Lorem Recruitment
Issue 22 | March 2012
Agency
Jung von Matt
Creative Team
Creative Team: Niklas Schachtebeck, Raphael Schils; Executive Creative Director: Fabian Frese; Creative Director: Michael Ploj; Accountant: Eileen Hacker;
Other Credits
James Wilson of lipsum.com
Date
January 2012
Background
Jung von Matt is one of the most creative agencies in the world. It was the No.4 agency in the world for creativity and the No.1 agency in Germany in The Directory Big Won rankings for both 2011 and 2010.
To keep creative people interested in a job at the agency, they have run a series of campaigns to reach art directors in unusual ways.

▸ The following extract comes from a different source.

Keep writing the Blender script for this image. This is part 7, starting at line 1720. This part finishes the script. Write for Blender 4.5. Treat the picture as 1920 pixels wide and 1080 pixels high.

This latest idea to sneak a recruitment ad in under the noses of rival agency bosses was to hide a job advertisement in their art directors’ very own layouts.
Idea
When they are designing their layouts, most art directors go to lipsum.com to cut and paste dummy text, ipsum lorem, into their layouts. 50,000 creatives visit the site each week. The idea, then, was to place recruitment copy in the dummy text, reading: 'Do your layouts deserve better than lorem ipsum? Apply as an art director and team up with the best copywriters at Jung von Matt."
The way it worked is that once the text was saved to your clipboard, it then changed to the recruitment copy. In other words, art directors were amazed to see they were pasting a completely different text to the one they had copied.
Results
So far, over 130,000 users have cut and pasted the ad into their layouts – almost all of them creative talents who match the job description. Many creatives talked about the hidden ad on Twitter, Facebook and in blogs, leading to editorial pieces in leading advertising and marketing magazines around the world, which helped to spread the message. Incidentally, if you’re an art director looking for a new challenge, go to: http://www.jvm.com/en/jobs/lipsum/
Our Thoughts
This is as much about maintaining a brand image as it is about recruitment. JvM has run a whole series of clever little pieces, ostensibly to hire top talent but also designed to win awards and keep reminding the industry that they are some of the sharpest tools in the box. I loved the QR code idea (see p.xx) but this is equally nifty.
Imagine it, late at night, working on a layout, discovering that the nonsense Latin you cut from the website has suddenly rearranged itself into readable copy.
Of course, what may end up happening is that the ads become too damn clever, so art directors may not apply, assuming that are not good enough for JvM.